Last year, I was invited to be on the steering group for the new artwork on the Emirates Stadium wrap. I don’t really know why I was invited, other than I am on a few supporters groups here and there. But I decided that if I was going to attend the steering group meetings and do something meaningful, then I was going to lobby for strong representation of the women’s team. You know the great thing, though?

I didn’t have to. There was a total consensus that they should not only be included, but foregrounded. Even Arsenal supporters who didn’t take enormously engage with the women’s team just considered them a part of what makes Arsenal Arsenal. My sense from the 1990s right up until maybe about 5-6 years ago that the engagement of the average Arsenal fan with the women’s team was to see them at half-time on the last men’s home game of each season, parading all the trophies they had won that particular season, to polite applause.

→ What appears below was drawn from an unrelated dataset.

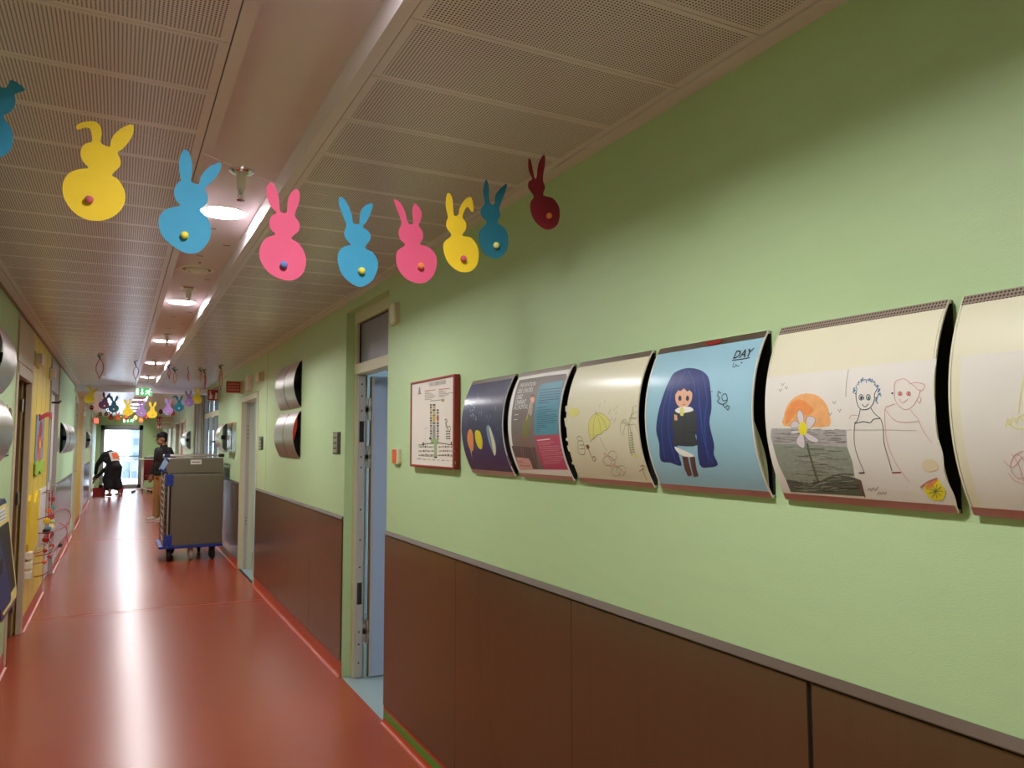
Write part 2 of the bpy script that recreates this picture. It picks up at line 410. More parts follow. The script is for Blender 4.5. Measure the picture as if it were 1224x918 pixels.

Then they would go away again and come back next May with another armful of trophies. It was sporadic but it clearly left some kind of impression on the fan base, even if only cerebrally. The success of Arsenal Ladies was something Arsenal fans were very conscious of, even if they didn’t engage with it on anything other than an annual basis. That sense of history gives Arsenal a big head start on every other women’s team in the country, in a commercial sense.

It means that images of Anita Asante, Faye White, Rachel Yankey, Kelly Smith and Jayne Ludlow are daubed onto the side of the Emirates Stadium, which is becoming increasingly integrated with the women’s side. The media for new signings and contract renewals for the women’s team are pretty much always shot at Emirates Stadium now.

Arsenal have led the boom in women’s football attendances in the UK with an integrated marketing strategy. The club has a steering committee for the women’s team which takes in staff from marketing, ticketing, media relations and social media and content. In that sense, the approach shows integration. Clearly, the Lionesses success at the Euros last summer turbocharged the interest in women’s football in the UK.

Arsenal have now been able to capitalise on the fact that Leah Williamson, Beth Mead and Alessia Russo are household names and brands in their own right. I understand that image rights are really beginning to come to the fore when it comes to contracts and signings in the women’s team. Essentially, Arsenal Women are standing on their own feet in a branding sense, harnessing the Arsenal brand but not as an identikit arm of the men’s team, as an operation and a team in its own right.

When selling tickets for women’s games at the Emirates, none of the men’s players have been involved in the marketing. There has been no rallying message from Mikel Arteta, no tweets from men’s team players. That has, I believe, been deliberate. The thinking now is that Russo, Williamson, Mead, Miedema and co are strong enough ‘brands’ in their own right to sell tickets, that they do not need the men’s team to help.

For the opening game of the WSL season against Liverpool at the Emirates, what struck me was the number of shirts I saw that were personalised with the names of women’s players. Personalisation of merchandise is a huge deal for women’s football fans, as I discussed with Helen Hardy, founder of women’s football merchandising company Foudy’s, earlier this year.

For a start, women’s football culture has always been quite player led. You will often find that fans start supporting a club through an admiration for a specific player. Secondly, and this is something brands and marketers have ignored for far too long, there are lots of people who support the women’s team that couldn’t care less about men’s football, or else who support another men’s team entirely.

Personalising the shirt is a way of making it distinct and making it clear, “I support Arsenal WOMEN.” All over the Emirates that day I must have seen over a thousand shirts with WSL personalisation. I saw two shirts with the names of men’s players on the back (and, to be clear, there is nothing wrong with coming to a women’s game with a men’s player on the back of your shirt).

In September, Arsenal partnered with Stella McCartney and adidas to release their first ever bespoke kit for the women’s team. It sold out in adult sizes in around 48 hours. I’ve long argued for the club- and adidas- to be bold enough to release a bespoke kit for the women’s team. Because there is an individual identity at Arsenal Women that people really value.

The fans of the women’s team enormously value it but, as I found out in the steering group meetings for the stadium wrap, pretty much all Arsenal fans are at least aware of it and a lot are very proud of it, even if only in a tangential way. Now a lot of the players are becoming big stars in their own right, the club is regularly selling tens of thousands of tickets for home games, away ends are packed out every week and now, now Arsenal can market their women’s team in its own right. One club, two teams.